Enfim, o realismo político do pós-guerra criou toda uma lógica de ação política que procura esquadrinhar adversários políticos e disseminar informações que o desmoralizem. Há toda uma herança que profissionalizou esta prática a partir da ação de Estado. Saberes técnicos, metodologias e estrutura organizacional que são, hoje, operadas no interior dos partidos e dos comandos de campanha eleitoral.
O fato novo é, talvez, que os relatórios de informações, popularmente cunhados de dossiês, passaram a ser, por si, um elemento de campanha. Seu conteúdo é menos importante que o anúncio de sua existência. O próprio anúncio é um fato político relevante, para incriminar aqueles que o produzem ou para disseminar dúvidas sobre o caráter daquele que é investigado.

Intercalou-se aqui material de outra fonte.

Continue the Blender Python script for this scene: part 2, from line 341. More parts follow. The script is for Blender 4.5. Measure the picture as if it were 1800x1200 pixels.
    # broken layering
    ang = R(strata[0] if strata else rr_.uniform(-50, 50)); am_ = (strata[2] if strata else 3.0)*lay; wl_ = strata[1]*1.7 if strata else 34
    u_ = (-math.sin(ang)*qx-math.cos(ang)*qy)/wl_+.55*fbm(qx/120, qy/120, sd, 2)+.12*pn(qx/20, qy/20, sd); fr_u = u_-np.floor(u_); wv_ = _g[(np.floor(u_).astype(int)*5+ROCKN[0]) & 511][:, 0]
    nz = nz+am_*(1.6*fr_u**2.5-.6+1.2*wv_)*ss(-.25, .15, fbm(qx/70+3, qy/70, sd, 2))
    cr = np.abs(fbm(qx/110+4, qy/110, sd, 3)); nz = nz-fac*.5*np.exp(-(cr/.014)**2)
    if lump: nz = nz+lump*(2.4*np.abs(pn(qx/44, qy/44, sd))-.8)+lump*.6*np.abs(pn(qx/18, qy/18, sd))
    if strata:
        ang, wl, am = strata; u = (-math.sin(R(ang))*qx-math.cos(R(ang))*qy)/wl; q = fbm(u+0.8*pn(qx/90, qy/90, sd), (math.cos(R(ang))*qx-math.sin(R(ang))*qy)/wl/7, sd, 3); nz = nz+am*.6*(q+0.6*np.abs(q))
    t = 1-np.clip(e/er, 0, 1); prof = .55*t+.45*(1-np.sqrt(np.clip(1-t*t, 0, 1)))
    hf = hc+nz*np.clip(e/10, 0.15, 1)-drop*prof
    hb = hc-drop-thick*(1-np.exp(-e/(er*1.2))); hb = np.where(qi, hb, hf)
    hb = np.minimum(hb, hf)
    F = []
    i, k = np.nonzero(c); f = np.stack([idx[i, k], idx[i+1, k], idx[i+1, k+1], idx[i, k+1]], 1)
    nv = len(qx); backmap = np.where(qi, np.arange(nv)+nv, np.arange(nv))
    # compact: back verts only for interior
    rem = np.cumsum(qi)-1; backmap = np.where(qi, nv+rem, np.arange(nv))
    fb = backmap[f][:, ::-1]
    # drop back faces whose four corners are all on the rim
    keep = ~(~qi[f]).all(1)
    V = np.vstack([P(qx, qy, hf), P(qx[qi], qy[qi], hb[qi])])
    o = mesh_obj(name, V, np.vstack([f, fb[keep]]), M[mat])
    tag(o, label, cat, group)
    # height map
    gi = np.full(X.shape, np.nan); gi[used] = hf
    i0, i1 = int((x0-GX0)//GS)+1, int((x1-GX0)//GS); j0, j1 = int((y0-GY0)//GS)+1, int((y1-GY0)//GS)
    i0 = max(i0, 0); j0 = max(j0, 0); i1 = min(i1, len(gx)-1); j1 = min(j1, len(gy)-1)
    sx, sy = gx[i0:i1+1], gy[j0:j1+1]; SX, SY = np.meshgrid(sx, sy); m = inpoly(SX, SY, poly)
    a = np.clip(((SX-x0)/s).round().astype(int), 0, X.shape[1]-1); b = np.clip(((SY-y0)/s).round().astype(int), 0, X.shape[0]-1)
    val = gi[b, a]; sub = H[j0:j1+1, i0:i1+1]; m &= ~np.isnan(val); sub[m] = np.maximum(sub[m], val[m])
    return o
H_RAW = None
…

O que denota o foco não meramente para a intimidação, mas para manipulação da mídia. A novidade atualiza uma prática milenar da disputa política. Cardeal Mazarin, citado neste artigo, sugeria, já no século XVII, que seria necessário saber tudo, ouvir tudo, ter espiões por toda parte, mas sempre tomando prudência no uso das informações obtidas porque quem é vigiado odeia saber disto. Sustentava que o melhor seria espionar sem se fazer notar. Foi-se o século XVII e tal precaução. Ao contrário, hoje a versão é tão mais importante que o fato político. Aliás, nem mesmo a versão é tão importante. Basta disseminar a dúvida sobre algum dado aparentemente omitido pelo adversário. E a festa está feita. Com o apoio e interesse da grande imprensa.